Thousands of people from around the world have gathered to celebrate the 150th anniversary of the completion of the Transcontinental Railroad with music, dance, speeches, and a slightly more elaborate rendition of the Last Spike re-enactment performed often here at the National Historic Park.

 

It was 150 years ago, on May 10, 1869, that Central Pacific and Union Pacific officials and railroad workers paused with a ceremony to lay last rails, a last tie, and drive the Last Spike — made of gold — to finish a 1,776-mile route between Council Bluffs, Iowa, and Sacramento, Calif.

 

Gates to the Golden Spike National Historic Park opened to the public about 8 a.m. Friday, with replica 4-4-0 locomotives Union Pacific No. 119 and Central Pacific Jupiter arriving on scene soon after.

 

Prime ceremonies began at 11 a.m. with introductions and speeches from Utah politicians, the National Park Service, Interior Secretary David Bernhardt, Transportation Secretary Elaine Chao, Union Pacific CEO Lance Fritz, and Church of Jesus Christ of Later-day Saints President Russell M. Nelson. 

 

Noted presidential historian Jon Meacham gave the keynote address and quoted such historic figures as Abraham Lincoln, Winston Churchill, and Saint Augustine.

 

Meacham called on the thousands gathered at the historic park today to place the completion of the Transcontinental Railroad in context as a great act and as a lesson for today.
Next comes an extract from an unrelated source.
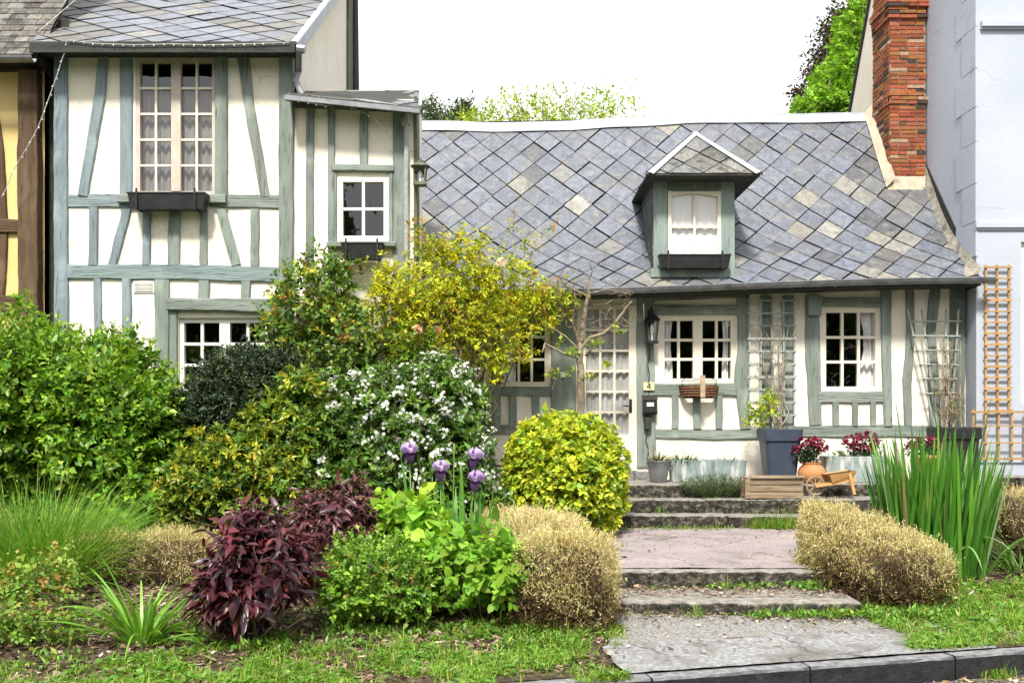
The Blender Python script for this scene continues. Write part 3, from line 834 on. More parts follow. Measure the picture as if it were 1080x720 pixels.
mb.box(dx0-.012, dx0+px(13, YD), YD-.035, YD-.001, dz0-.02, dz1, (1.1, 1.18, 1.22)); mb.box(dx1-px(13, YD), dx1+.012, YD-.035, YD-.001, dz0-.02, dz1, (1.1, 1.18, 1.22))
mb.box(dx0+px(13, YD), dx1-px(13, YD), YD-.028, YD-.001, wz1-.005, dz1, (.7, .75, .75)); mb.box(dx0-.05, dx1+.05, YD-.10, YD-.002, dz0-.07, dz0+.03, (1.1, 1.18, 1.2))
mb.build('trim_board', M['timber_v'], dorm)
w = (wx0, wx1, wz0, wz1); mb = MB(); f = .042
mb.box(w[0], w[0]+f, YD-.03, YD+.04, w[2], w[3]); mb.box(w[1]-f, w[1], YD-.03, YD+.04, w[2], w[3]); mb.box(w[0]+f, w[1]-f, YD-.028, YD+.04, w[2], w[2]+f*.7)
# arched head of the frame
N = 14; vs = []
for i in range(N+1):
    t = i/N; x = w[0]+f+(w[1]-w[0]-2*f)*t; zt_ = w[3]-.045+.035*math.sin(math.pi*t)-.02
    vs += [(x, YD-.027, zt_), (x, YD-.027, w[3]), (x, YD+.04, zt_), (x, YD+.04, w[3])]
mb.add(vs, [f_ for i in range(N) for f_ in ((i*4, (i+1)*4, (i+1)*4+1, i*4+1), (i*4, i*4+2, (i+1)*4+2, (i+1)*4))])
xm = (w[0]+w[1])/2; zm = w[2]+(w[3]-w[2])*.47
mb.box(xm-.013, xm+.013, YD-.02, YD+.02, w[2]+f*.7, w[3]-.05); mb.box(w[0]+f, w[1]-f, YD-.018, YD+.018, zm-.012, zm+.012)
mb.build('window_frame', M['cream_paint'], dorm)
mb = MB(); mb.quad((w[0]+.02, YD+.012, w[2]+.01), (w[1]-.02, YD+.012, w[2]+.01), (w[1]-.02, YD+.012, w[3]-.02), (w[0]+.02, YD+.012, w[3]-.02)); mb.build('pane', M['glass'], dorm)
mb = MB(); curtain_sheet(mb, w[0]+.02, xm+.005, YD+.032, w[2], w[3], 3.2, amp=.011); curtain_sheet(mb, xm-.005, w[1]-.02, YD+.036, w[2], w[3], 2.7, amp=.011); mb.build('curtain', M['curtain'], dorm, smooth=True)
# hipped dormer roof with wide eaves
YE = 11.20; ez = P(0, 183.5, YE).z; ex0, ex1 = P(683, 0, YE).x, P(802, 0, YE).x
AP = Vector(((ex0+ex1)/2+.01, 11.80, ez+.63))
YB = 12.72
mb = MB()
bz = ez-.012
mb.add([(ex0, YE, bz), (ex1, YE, bz), (ex1, YB, bz), (ex0, YB, bz)], [(3, 2, 1, 0)])
mb.add([(ex0, YE, ez), (ex1, YE, ez), AP, (AP.x, 13.4, AP.z), (ex1, YB+.6, ez), (ex0, YB+.6, ez)], [(0, 1, 2), (1, 4, 3, 2), (0, 2, 3, 5)])
mb.box(ex0, ex1, YE, YE+.02, bz-.004, ez+.002); mb.box(ex0-.003, ex0+.02, YE+.02, YB, bz-.003, ez+.001); mb.box(ex1-.02, ex1+.003, YE+.02, YB, bz-.003, ez+.001)
mb.build('dormer_roof', M['dark_board'], dorm)
mb = MB()
fn = Vector((0, -(AP.z-ez), AP.y-YE)).normalized(); ft = Vector((0, AP.y-YE, AP.z-ez)).normalized()
hl = math.hypot(AP.y-YE, AP.z-ez)
def hip_map(x, s, h): return Vector((x, YE, ez)) + ft*s + fn*(h+.004)
hw = (ex1-ex0)/2
oldcol = lambda x, s: random.choice([(.15, .148, .14), (.20, .195, .18), (.11, .108, .10), (.18, .18, .18)])
slates(mb, hip_map, ex0, ex1, 0, hl, .205, .205, oldcol, planes=[(hl/hw, -1, -hl/hw*ex0), (-hl/hw, -1, hl/hw*ex1)], shift=.02)
for sg, X0 in ((1, ex0), (-1, ex1)):
    run = abs(AP.x-X0); sn = Vector((-sg*(AP.z-ez), 0, run)).normalized(); stt = Vector((sg*run, 0, AP.z-ez)).normalized(); ssl = math.hypot(run, AP.z-ez)
    def side_map(yv, s, h, X0=X0, sn=sn, stt=stt): return Vector((X0, yv, ez))+stt*s+sn*(h+.004)
    k = (AP.y-YE)/ssl
    slates(mb, side_map, YE, 13.35, 0, ssl, .18, .2, oldcol, planes=[(1, -k, -YE)])
mb.build('slate_covering', M['old_slate'], dorm)
mb = MB()
for X0 in (ex0, ex1):
    a = Vector((X0, YE-.01, ez+.005)); dr_ = (AP-a)
    for (nv, off) in ((fn, 0), (Vector((-1 if X0 == ex0 else 1, 0, .9)).normalized(), 0)):
        sd = dr_.cross(nv).normalized()*.075
        if nv is fn:
            inward = Vector((AP.x-X0, 0, 0)).normalized()
            if sd.dot(inward) < 0: sd = -sd
        elif sd.y < 0: sd = -sd
        mb.add([a+nv*.026, AP+nv*.026, AP+nv*.024+sd*.7, a+nv*.024+sd], [(0, 1, 2, 3)])
mb.build('hip_flashing', M['zinc'], dorm)

# chimney: brick by brick
def bricks(mb, x0, x1, y0, y1, z0, z1, ch=.053, bl=.22, proud=0):
    z = z0; j = 0
    while z < z1-.01:
        for (face, lo, hi) in (('f', x0, x1), ('l', y0, y1), ('r', y0, y1), ('b', x0, x1)):
            p = lo-(.11 if j % 2 else 0)
            while p < hi-.02:
                L = bl if random.random() > .35 else bl*.55
                a, b = max(lo, p)+.004, min(hi, p+L)-.004
                p += L
                if b-a < .02: continue
                r = random.random()
                if r < .60: c = (random.uniform(.28, .40), random.uniform(.095, .145), random.uniform(.04, .065))
                elif r < .84: c = (random.uniform(.20, .30), .075, .035)
                elif r < .93: c = (.07, .05, .04)
                else: c = (.42, .28, .18)
                e = random.uniform(-.004, .009)+proud; jz = random.uniform(-.004, .004)
                za, zb = z+.006+jz, z+ch-.007+jz
                if face == 'f': mb.box(a-(proud if a < x0+.01 else 0), b+(proud if b > x1-.01 else 0), y0-e, y0+.05, za, zb, c)
                elif face == 'b': mb.box(a, b, y1-.05, y1+e, za, zb, c)
                elif face == 'l': mb.box(x0-e, x0+.05, max(a, y0+.052), min(b, y1-.052), za, zb, c)
                else: mb.box(x1-.05, x1+e, max(a, y0+.052), min(b, y1-.052), za, zb, c)
        z += ch*random.uniform(.94, 1.06); j += 1
chx0, chx1 = P(938, 0, 12.8).x, P(978, 0, 12.8).x-.004
chx0 = 4.86; chx1 = 5.325
mb = MB(); mb.box(chx0+.008, chx1-.008, 12.81, 13.42, 3.8, 8.2); chm = mb.build('chimney', M['mortar'], cot)
mb = MB()
bricks(mb, chx0, chx1, 12.8, 13.43, 4.55, 8.1)
bricks(mb, chx0, chx1, 12.8, 13.43, 5.62, 5.75, proud=.018)
bricks(mb, chx0, chx1, 12.8, 13.43, 6.72, 6.86, proud=.03); bricks(mb, chx0, chx1, 12.8, 13.43, 6.86, 6.93, proud=.055)
mb.build('brickwork', M['brick'], chm)
mb = MB()
mb.add([(chx0-.07, 12.70, 4.50), (chx1, 12.70, 4.50), (chx1, 12.775, 4.69), (chx0-.0, 12.775, 4.69), (chx0-.07, 12.80, 4.44), (chx1, 12.80, 4.44)], [(0, 1, 2, 3), (4, 5, 1, 0)])
sA = float(np.interp(12.72, pts[:, 0], S_)); vs = []
for i in range(13):
    s = sA+(SL-.02-sA)*i/12
    q = roof_map(chx0-.085, s, .03); q2 = roof_map(chx0+.004, s, .06)
    vs += [q, q2+Vector((-.02, 0, .06)), q2+Vector((.012, 0, .12))]
mb.add(vs, [(i*3+k, (i+1)*3+k, (i+1)*3+k+1, i*3+k+1) for i in range(12) for k in range(2)])
mb.build('mortar_base', M['mortar_pale'], chm)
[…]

He said, that if, in the midst of American Civil War, the nation could conceive of building a massive engineering feat, it should give modern Americans hope for our time.

 

He said he’d rather deal with the problems posed by Facebook, rather than those from Fort Sumpter — the site of the beginning of the Civil War.

 

Meacham says that Americans should not give up on hope, but should look to the Transcontinental Railroad, and its completion at Promontory Summit, as a reminder that a nation of imperfect and flawed people can join to achieve great feats in the face of daunting odds. Also, that Americans’ predecessors should neither be idolized or vilified, but seen “eye-to-eye” as the people working to make the United States more perfect, as each generation does.

 

Utah officials drove a new “copper spike” for the ceremony forged from copper mined in the state. There were also presentations from Chinese-American groups, the Republic of Ireland’s ambassador to the U.S. and a Native American group, which offered blessings to the crowd. 

 

Perhaps the highlight of the event was an approximately half-hour musical “As One” depicting the events of the Transcontinental Railroad in song and dance.

Festivities at the national historic park were to continue through 7 p.m. Friday.